Greets and saluts from the NYC metro area. The confab in Copenhagen is underway and there’s all this glorious talk about how this country or that country or the world is going to reduce emissions by X percent by 2020 or 2050.

How exactly are they going to do that? Are they going to stop building coal powered plants and build dozens of new nuclear reactors? Are they going to electrify all their rail infrastructure? Are they going to rebuild and expand the power grid so that plug-in electrics are going to be easily accessible and widely available so that you don’t have to worry about not being able to plug in your car because of energy shortages?

No, the talk is just that - talk. Nuclear isn’t getting the serious consideration in the US, and China is busy churning out 2 new coal power stations a week, even as they’re looking to bring new nuke plants online at the same time.
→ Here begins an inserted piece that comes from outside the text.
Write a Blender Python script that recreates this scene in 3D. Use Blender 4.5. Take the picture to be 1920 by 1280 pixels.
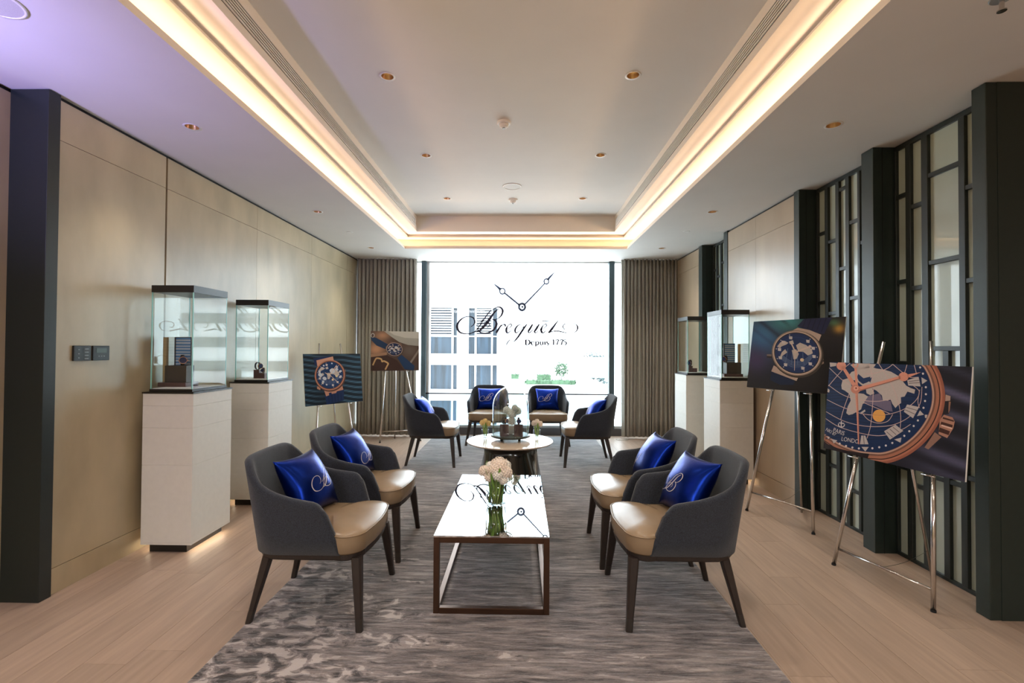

Conservation isn’t going to get the job done because even if we limit our power consumption, natural population growth means that actual usage continues increasing and with it the related emissions.

Some of the same people who bray loudest over energy consumption are those who are stridently against nuclear power, even though no other energy source is as reliable or can produce cheap energy over the life of the fuel cycle (coal plants are cheap to build, but the cost is immense due to the constant fuel demands; nukes are expensive to build, but once fueled, are cheap to operate).

It’s dollars and sense, and both are lacking in the global climate change talks even setting aside the science involved.